In summary, a simple and efficient method has been disclosed for making a wick structure in long lengths and assembling it in a heat pipe without requiring expensive tooling. The wick structure can be fabricated without the need for special furnaces employing relatively difficult sintering processes. A wick structure is produced which can be tailored to meet the desired permeability requirements of any particular application. The wick structure can be made with a high porosity (low effective density) and yet not be fragile. The wick structure is also highly flexible and allows a heat pipe containing it to be angularly bent or otherwise formed to a considerable degree without damage to either part.

While an exemplary embodiment and method of my invention have been described above and shown in the accompanying drawing, it is to be understood that the particular embodiment and method described are merely illustrative of, and not restrictive on, the broad invention and that various changes in design, structure and arrangement may be made in the invention without departing from the spirit and scope of the appended claims.

Claims

I claim:

1. A method of making a wick structure for a heat pipe, which comprises the steps of:

forming a plurality of laterally disposed longitudinal pleats in a first sheet of wire screen of Predetermined length and width; and

compressing said formed pleats laterally together and inserting the same longitudinally into an open end of a tubular container, said pleats being secured in position by elastic expansion thereof in said tubular container and consequent engagement therewith.

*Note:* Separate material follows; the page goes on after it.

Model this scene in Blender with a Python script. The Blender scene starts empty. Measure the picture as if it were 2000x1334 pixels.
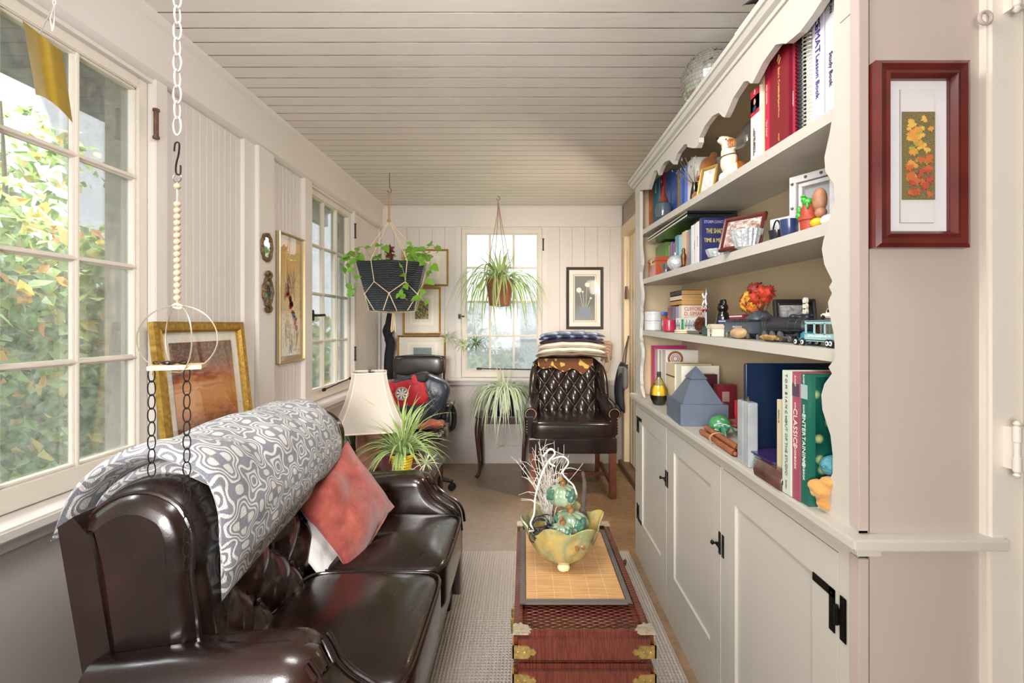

2. The invention as defined in claim 1 wherein said plurality of laterally disposed longitudinal pleats are formed in a laterally central portion of said first sheet with a flat screen portion on each side thereof, and further comprising the step of cutting said first sheet longitudinally at a selected lateral width within said central portion to provide a strip including a number of formed pleats from said plurality of pleats, said number of formed pleats of said strip being compressed together and inserted longitudinally into the open end of said tubular container.

3. The invention as defined in claim 2 further comprising the steps of forming at least one reservoir screen from a second sheet of wire screen of predetermined length and width, and installing said formed reservoir screen longitudinally in a fixed position in said tubular container.

4. The invention as defined in claim 3 wherein said second sheet is longitudinally formed into a reservoir screen having a generally U-shaped cross section, and said formed reservoir screen is fixedly installed in said tubular container with the U-shaped cross section open ends of said reservoir screen engaged by the compressed pleats of said strip in said tubular container.

5. The invention as defined in claim 1 wherein said plurality of laterally disposed longitudinal pleats are formed in a laterally central portion of said first sheet with a flat screen portion of predetermined width on each side thereof, and further comprising the step of turning said side portions back over opposite sides of said central portion of formed pleats prior to compressing said formed pleats laterally together and inserting the same with said turned side portions longitudinally into the open end of said tubular container, said turned side portions being positioned therein as wall screens.

6. The invention as defined in claim 5 further comprising the steps of forming at least one reservoir screen from a second sheet of wire screen of predetermined length and width, and installing said formed reservoir screen longitudinally in a fixed position in said tubular container between said central portion of formed pleats and one of said wall screens.

7. The invention as defined in claim 6 wherein said second sheet is longitudinally formed into a reservoir screen having a generally U-shaped cross section, and said formed reservoir screen is fixedly installed in said tubular container with the U-shaped cross section open ends of said reservoir screen engaged by the compressed pleats of said strip in said tubular container.